Women who aren't as keen on beauty and makeup are almost always considered to be intelligent. We can see where such ideas are developed. 

Beauty Is Damaging.

The argument that students with long hair waste time looking at themselves in the mirror doesn’t hold. Reflect back to when you were in school, a lot of ‘time wasters’ as they are classified had already been eliminated. 

School-going girls are not allowed to wear makeup or wear braided hairstyles or do anything fancy. Even the uniforms are a size or two bigger. Thus, combing out their natural hair cannot take a significant portion of their study time. Neatness doesn’t mean not having hair. It means being presentable from head to toe, with or without hair.

Shaming Women.

The other myth is that students with long hair are a distraction. Well, everyone is different. Some have been endowed with beautiful hair and others have not. Why should the former be penalised? 

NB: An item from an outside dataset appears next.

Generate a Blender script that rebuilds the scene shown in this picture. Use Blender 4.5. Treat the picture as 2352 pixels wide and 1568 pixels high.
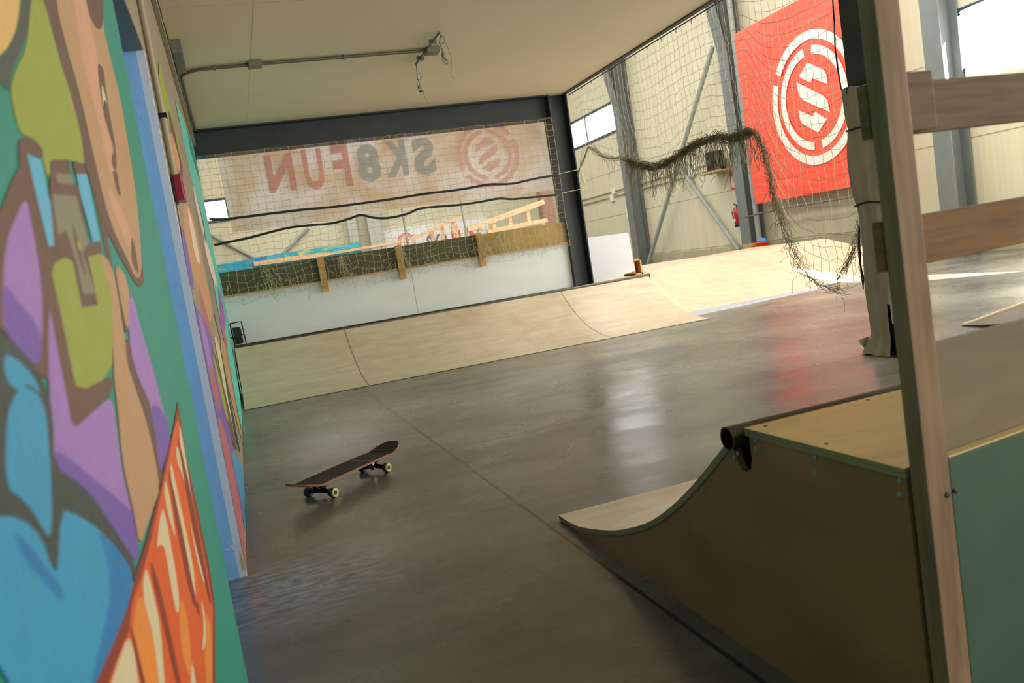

Admiration is a trait that will not go away any time soon. What’s wrong with other students complimenting their classmates for having good hair? If someone is not concentrating in class as a result, deal with the student in question. 

These girls will eventually leave high school and go into a world where other women dress to the nines and wear weaves and the latest brands. Instead of sheltering them from this obvious reality, teach them how to handle it. Let them realise that differences exist and learn to cope with them as early as possible. 

Do you wonder why some women dislike other women simply because of their choice of dressing? They have been conditioned to think that certain looks are ok while others are not. 
It’s time that our schools re-evaluate some of the policies they enforce. Are they actually helpful or harmful?